** BEGIN Task inputs **

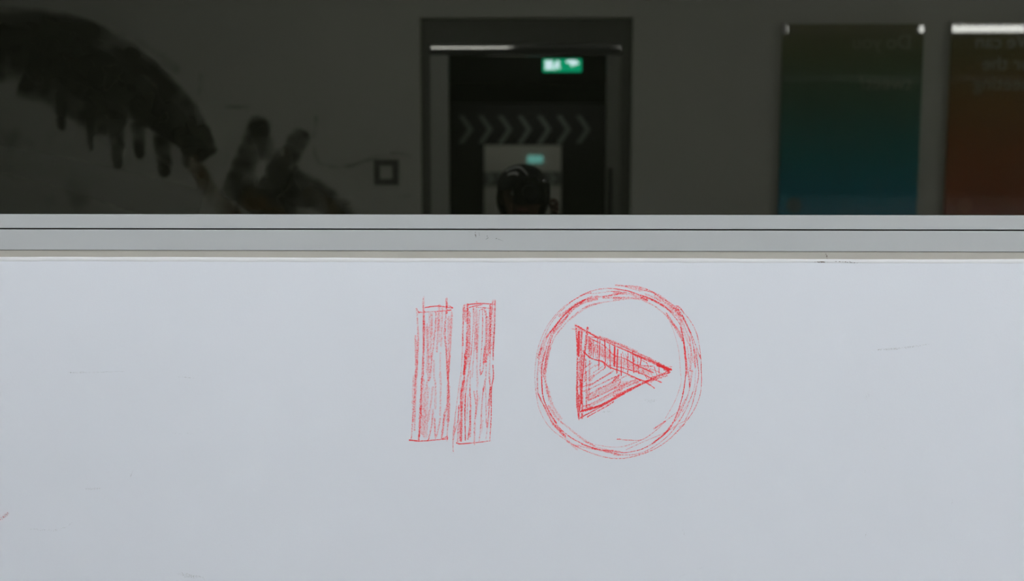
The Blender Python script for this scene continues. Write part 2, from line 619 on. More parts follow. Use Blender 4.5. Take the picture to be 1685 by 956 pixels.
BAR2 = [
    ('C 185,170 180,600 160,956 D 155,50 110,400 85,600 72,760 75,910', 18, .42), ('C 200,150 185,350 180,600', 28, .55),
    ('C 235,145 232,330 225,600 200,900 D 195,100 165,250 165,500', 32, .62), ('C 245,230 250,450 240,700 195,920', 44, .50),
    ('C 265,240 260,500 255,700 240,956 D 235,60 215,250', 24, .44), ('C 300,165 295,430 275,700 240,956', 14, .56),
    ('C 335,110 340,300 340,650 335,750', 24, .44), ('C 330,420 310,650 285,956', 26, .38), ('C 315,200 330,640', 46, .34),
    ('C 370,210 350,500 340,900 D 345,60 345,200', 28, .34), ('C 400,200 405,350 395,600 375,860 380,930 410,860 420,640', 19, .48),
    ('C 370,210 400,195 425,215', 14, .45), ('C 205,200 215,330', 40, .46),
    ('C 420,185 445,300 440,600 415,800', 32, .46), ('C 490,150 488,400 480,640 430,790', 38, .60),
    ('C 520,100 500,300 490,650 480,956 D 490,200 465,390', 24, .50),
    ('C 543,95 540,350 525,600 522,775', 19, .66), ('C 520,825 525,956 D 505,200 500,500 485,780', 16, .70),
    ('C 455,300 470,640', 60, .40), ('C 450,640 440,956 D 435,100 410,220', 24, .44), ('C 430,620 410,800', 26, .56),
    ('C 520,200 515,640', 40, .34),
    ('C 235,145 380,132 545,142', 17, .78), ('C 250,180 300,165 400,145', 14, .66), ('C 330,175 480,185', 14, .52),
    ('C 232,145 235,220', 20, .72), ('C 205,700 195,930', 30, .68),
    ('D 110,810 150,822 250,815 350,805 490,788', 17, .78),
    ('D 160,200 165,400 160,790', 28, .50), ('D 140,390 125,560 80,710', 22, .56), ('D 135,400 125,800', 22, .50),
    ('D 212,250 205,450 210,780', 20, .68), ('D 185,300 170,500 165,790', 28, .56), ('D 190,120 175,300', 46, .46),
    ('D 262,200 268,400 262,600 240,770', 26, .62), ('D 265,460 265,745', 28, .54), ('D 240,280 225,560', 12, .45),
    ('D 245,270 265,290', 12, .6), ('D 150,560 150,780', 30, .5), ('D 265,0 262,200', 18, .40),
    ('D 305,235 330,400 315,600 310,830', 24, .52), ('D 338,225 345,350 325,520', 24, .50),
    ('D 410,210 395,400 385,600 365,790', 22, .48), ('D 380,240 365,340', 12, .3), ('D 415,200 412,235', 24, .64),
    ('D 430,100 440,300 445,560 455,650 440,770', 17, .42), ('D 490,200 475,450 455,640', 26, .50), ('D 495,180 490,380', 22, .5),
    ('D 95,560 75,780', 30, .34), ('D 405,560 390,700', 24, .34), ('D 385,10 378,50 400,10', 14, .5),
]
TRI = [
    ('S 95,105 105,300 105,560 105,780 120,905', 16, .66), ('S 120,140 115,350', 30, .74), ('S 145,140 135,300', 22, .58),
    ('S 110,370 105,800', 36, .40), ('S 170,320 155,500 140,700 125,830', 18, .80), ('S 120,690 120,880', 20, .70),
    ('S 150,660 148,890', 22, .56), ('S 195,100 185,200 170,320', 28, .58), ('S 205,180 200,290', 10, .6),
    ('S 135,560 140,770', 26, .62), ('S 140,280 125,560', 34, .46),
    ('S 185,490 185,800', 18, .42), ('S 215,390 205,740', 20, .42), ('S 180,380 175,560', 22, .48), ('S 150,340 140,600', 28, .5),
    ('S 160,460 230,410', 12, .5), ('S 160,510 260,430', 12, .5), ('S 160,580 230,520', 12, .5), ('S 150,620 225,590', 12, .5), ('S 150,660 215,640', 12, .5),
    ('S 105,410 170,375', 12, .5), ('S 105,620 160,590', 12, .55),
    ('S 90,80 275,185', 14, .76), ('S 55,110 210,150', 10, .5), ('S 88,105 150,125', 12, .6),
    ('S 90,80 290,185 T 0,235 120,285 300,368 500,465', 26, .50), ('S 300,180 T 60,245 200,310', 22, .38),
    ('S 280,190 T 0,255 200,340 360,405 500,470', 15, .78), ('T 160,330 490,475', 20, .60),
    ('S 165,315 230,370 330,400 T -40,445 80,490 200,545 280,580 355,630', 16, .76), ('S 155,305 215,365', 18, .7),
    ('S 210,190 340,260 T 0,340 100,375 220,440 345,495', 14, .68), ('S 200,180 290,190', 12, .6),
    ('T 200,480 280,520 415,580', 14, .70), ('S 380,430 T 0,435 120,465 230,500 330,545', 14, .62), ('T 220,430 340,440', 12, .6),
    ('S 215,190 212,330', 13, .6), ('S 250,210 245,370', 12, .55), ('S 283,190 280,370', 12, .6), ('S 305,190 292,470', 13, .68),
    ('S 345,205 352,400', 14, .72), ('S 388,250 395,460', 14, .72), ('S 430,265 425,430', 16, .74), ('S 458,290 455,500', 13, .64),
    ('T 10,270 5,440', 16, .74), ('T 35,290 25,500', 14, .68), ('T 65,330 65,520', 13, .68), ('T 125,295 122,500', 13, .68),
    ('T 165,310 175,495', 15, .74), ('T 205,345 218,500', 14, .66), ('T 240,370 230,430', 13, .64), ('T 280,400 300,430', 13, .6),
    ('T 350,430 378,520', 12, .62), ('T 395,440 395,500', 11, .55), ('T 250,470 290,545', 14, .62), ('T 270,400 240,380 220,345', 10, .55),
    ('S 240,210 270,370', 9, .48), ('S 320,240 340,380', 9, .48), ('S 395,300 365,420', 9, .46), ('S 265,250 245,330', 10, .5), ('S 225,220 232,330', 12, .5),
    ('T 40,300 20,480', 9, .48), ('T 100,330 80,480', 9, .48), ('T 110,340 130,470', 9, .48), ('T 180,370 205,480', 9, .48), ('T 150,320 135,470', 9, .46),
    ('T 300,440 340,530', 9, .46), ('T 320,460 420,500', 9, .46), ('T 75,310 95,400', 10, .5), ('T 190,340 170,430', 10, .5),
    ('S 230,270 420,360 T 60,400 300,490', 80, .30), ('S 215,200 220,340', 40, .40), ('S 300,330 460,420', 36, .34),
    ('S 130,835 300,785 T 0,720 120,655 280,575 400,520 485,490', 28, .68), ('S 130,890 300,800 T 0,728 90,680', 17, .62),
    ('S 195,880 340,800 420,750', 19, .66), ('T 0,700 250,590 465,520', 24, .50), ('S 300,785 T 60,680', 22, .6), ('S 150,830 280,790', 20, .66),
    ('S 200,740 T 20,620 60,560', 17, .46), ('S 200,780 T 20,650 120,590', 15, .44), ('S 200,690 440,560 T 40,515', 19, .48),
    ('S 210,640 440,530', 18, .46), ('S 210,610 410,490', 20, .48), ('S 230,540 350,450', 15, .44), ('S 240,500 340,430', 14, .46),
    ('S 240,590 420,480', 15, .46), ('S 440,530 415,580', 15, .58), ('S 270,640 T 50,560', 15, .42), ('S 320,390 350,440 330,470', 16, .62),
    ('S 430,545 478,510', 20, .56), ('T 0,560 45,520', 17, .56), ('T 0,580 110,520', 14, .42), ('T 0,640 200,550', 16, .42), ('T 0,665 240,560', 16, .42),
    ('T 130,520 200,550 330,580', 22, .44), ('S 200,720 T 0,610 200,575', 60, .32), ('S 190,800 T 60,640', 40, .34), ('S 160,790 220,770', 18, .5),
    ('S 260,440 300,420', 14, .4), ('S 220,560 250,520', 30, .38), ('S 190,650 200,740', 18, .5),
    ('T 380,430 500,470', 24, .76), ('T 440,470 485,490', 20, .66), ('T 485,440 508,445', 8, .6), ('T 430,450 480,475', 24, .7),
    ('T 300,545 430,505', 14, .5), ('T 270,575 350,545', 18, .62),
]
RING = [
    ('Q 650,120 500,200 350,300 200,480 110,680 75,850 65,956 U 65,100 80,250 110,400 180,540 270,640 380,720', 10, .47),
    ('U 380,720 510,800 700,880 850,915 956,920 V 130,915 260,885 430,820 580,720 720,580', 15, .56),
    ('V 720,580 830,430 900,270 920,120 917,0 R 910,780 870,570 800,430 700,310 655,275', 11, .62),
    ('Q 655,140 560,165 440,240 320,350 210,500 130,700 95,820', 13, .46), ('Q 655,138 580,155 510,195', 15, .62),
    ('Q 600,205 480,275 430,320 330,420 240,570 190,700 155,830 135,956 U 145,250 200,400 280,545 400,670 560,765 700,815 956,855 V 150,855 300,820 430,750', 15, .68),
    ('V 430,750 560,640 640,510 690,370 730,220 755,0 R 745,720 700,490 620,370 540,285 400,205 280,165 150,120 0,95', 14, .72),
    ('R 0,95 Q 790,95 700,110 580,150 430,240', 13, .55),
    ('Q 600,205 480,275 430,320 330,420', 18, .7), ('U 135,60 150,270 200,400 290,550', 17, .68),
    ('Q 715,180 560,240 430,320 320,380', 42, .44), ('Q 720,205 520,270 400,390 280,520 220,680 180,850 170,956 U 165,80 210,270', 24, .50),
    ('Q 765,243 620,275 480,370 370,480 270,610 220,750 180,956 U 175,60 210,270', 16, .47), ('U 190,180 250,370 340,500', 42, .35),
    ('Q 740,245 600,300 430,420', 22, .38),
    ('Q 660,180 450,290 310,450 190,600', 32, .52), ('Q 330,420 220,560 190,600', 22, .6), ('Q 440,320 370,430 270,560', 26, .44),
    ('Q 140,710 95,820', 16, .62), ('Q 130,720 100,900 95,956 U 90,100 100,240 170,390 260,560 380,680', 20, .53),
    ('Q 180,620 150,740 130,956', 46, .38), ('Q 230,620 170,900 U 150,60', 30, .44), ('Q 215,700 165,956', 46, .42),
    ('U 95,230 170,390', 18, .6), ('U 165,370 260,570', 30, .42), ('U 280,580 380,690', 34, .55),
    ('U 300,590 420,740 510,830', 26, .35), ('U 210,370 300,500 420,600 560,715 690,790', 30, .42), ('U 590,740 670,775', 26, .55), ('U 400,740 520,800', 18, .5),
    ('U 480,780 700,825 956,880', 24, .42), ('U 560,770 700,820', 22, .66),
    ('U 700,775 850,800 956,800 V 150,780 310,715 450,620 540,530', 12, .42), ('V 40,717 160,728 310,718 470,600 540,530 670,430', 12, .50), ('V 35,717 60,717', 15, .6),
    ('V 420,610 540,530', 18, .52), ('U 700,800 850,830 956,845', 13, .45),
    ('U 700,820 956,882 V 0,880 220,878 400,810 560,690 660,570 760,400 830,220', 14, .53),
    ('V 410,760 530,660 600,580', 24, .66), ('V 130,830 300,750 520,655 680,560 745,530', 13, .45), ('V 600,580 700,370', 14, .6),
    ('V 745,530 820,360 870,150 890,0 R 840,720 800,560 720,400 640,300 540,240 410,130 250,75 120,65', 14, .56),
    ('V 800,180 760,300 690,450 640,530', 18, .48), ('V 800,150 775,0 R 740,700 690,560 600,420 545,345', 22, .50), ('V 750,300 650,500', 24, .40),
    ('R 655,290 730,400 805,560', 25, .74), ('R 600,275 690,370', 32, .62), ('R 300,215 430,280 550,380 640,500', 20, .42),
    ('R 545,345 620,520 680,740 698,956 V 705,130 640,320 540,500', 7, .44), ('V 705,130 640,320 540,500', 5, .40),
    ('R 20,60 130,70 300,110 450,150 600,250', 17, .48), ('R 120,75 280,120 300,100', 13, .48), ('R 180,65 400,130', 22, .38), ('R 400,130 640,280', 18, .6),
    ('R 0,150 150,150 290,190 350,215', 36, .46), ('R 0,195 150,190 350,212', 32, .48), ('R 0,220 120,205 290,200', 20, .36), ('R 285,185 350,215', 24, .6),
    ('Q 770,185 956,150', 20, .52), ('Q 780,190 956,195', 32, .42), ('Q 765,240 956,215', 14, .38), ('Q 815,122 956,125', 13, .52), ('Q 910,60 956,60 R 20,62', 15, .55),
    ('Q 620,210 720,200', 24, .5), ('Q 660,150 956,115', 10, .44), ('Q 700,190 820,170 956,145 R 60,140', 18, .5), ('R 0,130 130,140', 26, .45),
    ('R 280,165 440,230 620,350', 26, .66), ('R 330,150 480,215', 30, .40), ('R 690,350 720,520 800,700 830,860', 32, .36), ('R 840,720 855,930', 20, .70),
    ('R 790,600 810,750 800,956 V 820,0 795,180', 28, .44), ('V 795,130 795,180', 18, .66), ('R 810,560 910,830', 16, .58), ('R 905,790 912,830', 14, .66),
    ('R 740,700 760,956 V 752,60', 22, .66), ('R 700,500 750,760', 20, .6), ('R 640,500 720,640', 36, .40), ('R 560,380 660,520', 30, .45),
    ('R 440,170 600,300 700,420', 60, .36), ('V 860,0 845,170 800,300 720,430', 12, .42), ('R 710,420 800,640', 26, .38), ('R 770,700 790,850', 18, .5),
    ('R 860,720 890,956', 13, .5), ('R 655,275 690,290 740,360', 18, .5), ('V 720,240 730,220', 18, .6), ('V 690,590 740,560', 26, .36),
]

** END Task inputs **
** BEGIN Task inputs **

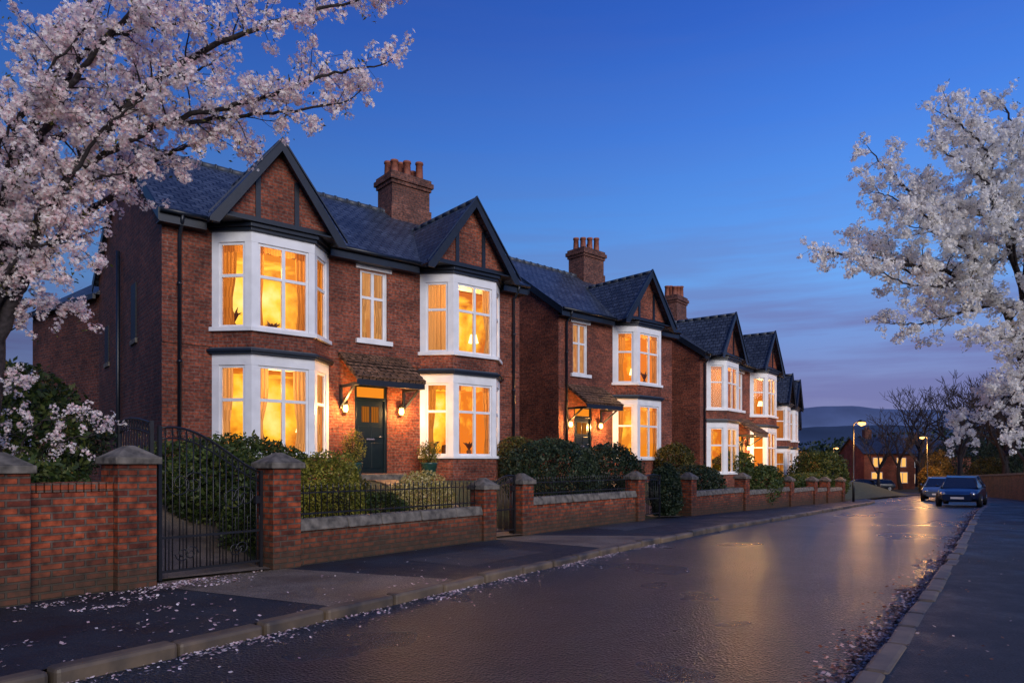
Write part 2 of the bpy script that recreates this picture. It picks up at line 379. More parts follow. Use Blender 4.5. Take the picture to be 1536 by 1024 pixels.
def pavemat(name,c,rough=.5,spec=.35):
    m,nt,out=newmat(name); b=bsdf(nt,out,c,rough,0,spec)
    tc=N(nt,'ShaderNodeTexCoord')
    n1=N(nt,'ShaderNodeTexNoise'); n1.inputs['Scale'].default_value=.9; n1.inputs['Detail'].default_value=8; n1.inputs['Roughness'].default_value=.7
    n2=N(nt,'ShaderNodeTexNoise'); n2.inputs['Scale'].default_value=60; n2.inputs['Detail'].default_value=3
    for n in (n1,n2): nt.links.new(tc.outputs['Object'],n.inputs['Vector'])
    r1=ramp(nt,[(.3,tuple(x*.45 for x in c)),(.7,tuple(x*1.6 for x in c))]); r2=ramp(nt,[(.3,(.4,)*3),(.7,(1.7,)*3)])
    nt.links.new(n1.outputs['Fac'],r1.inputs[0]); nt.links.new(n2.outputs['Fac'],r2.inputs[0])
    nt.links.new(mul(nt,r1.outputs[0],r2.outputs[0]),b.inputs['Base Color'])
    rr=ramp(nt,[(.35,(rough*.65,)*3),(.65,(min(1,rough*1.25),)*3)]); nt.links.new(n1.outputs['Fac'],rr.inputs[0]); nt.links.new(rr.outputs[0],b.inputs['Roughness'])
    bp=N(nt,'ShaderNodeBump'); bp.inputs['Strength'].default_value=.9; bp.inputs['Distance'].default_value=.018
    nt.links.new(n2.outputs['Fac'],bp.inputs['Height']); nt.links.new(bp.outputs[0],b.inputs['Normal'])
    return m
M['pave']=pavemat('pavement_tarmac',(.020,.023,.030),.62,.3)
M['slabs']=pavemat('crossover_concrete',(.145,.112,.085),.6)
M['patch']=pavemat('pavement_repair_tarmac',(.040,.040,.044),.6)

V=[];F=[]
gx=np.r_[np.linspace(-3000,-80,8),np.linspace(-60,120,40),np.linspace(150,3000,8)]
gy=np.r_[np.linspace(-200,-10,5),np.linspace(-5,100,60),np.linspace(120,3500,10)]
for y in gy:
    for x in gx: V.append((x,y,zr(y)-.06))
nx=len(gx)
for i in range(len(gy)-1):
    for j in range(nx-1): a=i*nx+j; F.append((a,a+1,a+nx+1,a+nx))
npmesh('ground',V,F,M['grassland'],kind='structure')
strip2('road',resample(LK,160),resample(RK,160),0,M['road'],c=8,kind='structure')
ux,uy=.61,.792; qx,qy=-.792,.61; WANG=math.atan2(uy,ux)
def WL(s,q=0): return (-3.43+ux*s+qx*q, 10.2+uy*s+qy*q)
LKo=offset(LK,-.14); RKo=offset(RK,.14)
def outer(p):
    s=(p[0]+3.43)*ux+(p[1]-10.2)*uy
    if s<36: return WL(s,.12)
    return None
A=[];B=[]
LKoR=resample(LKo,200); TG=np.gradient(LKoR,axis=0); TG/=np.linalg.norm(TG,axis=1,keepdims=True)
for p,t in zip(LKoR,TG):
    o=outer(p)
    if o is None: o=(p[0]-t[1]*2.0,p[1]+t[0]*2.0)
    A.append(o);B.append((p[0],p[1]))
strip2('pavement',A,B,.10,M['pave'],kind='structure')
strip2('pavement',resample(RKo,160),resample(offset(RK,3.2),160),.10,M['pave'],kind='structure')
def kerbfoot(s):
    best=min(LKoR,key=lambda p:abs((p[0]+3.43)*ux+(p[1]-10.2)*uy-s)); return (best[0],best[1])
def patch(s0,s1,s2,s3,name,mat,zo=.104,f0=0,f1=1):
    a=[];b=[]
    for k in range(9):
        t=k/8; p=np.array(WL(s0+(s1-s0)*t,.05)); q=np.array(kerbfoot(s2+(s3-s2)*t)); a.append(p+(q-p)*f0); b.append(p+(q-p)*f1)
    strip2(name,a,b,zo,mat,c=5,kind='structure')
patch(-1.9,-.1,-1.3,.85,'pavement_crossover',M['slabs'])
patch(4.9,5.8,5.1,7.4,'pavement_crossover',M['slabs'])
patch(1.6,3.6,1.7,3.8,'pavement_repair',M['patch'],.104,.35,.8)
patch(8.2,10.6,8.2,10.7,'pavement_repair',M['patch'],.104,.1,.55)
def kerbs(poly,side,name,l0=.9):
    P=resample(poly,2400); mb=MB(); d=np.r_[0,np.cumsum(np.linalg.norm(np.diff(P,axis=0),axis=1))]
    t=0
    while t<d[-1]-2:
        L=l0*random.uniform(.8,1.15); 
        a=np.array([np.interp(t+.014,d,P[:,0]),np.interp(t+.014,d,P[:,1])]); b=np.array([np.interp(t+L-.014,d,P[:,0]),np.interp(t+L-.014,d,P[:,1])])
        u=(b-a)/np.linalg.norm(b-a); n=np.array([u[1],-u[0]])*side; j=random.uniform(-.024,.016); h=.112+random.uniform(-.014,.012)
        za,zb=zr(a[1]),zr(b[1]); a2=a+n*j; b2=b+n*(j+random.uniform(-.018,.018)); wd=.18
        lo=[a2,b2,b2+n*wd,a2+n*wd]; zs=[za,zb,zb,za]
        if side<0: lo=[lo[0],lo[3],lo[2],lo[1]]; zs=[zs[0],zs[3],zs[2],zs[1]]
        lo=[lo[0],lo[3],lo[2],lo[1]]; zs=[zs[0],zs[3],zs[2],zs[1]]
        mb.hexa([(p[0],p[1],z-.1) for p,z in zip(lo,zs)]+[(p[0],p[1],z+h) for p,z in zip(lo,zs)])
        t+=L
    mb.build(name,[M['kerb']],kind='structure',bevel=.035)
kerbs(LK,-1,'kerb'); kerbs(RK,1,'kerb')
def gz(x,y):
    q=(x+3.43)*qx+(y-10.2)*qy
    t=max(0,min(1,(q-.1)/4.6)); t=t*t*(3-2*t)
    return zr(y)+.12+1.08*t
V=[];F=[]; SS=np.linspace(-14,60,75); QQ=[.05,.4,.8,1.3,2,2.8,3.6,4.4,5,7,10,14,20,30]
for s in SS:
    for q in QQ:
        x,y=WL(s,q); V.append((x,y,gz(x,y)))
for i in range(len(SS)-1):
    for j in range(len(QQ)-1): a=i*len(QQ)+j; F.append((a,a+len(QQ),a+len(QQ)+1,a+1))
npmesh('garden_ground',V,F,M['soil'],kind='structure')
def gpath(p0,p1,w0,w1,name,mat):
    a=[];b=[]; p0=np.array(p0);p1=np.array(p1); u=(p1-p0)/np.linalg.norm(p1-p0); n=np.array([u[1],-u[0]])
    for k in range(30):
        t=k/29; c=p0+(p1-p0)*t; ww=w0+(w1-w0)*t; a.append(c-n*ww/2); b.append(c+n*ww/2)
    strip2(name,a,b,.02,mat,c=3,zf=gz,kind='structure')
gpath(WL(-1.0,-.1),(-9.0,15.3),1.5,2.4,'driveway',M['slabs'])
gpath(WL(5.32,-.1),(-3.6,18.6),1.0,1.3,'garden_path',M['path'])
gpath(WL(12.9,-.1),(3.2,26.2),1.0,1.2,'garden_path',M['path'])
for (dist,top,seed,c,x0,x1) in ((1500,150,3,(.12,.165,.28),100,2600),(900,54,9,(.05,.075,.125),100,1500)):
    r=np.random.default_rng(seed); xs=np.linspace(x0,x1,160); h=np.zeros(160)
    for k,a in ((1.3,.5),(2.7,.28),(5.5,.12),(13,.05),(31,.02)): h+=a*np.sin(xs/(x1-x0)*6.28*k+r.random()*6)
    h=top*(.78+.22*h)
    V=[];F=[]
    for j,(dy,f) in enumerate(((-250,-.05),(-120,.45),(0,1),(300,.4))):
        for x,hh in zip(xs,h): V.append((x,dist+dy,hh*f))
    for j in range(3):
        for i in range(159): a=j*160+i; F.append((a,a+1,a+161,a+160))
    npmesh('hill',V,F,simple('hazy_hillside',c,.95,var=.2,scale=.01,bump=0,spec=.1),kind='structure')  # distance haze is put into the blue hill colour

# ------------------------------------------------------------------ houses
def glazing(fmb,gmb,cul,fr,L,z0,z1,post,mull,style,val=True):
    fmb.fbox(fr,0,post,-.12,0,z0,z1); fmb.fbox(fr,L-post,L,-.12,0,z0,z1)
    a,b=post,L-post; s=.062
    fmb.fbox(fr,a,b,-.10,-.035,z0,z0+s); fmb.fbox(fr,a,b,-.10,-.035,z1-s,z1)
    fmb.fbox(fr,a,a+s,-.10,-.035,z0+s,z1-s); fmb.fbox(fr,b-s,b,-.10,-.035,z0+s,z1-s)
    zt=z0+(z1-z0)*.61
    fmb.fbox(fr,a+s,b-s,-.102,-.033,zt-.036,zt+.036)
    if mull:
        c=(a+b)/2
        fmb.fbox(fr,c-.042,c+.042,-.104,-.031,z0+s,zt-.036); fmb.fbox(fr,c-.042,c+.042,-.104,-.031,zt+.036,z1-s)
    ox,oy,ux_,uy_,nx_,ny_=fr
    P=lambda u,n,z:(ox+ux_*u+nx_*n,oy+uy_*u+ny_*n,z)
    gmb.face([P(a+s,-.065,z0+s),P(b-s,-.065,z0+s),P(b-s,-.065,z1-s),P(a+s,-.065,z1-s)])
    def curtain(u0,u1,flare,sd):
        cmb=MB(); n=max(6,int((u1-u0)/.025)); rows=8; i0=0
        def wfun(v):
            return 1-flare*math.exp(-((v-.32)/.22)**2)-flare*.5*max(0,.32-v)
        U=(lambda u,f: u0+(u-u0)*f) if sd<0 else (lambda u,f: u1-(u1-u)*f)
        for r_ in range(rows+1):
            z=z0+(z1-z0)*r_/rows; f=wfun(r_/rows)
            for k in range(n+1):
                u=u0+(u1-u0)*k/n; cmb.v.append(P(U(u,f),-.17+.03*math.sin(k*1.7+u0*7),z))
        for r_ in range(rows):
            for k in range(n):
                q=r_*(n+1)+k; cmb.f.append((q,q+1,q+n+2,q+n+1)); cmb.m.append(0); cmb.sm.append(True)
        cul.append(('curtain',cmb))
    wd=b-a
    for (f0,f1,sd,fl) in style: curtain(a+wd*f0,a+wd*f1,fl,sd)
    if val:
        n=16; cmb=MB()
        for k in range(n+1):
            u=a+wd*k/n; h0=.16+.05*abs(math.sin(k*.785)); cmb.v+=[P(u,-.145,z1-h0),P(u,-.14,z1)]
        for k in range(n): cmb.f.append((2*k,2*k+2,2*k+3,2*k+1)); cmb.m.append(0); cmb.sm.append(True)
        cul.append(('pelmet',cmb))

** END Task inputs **

:: Work to do ::
Pick out all lines from the data above in which the word "Write" appears.

:: The output ::
The Blender Python script for this scene continues. Write part 2, from line 619 on. More parts follow. Use Blender 4.5. Take the picture to be 1685 by 956 pixels.
Write part 2 of the bpy script that recreates this picture. It picks up at line 379. More parts follow. Use Blender 4.5. Take the picture to be 1536 by 1024 pixels.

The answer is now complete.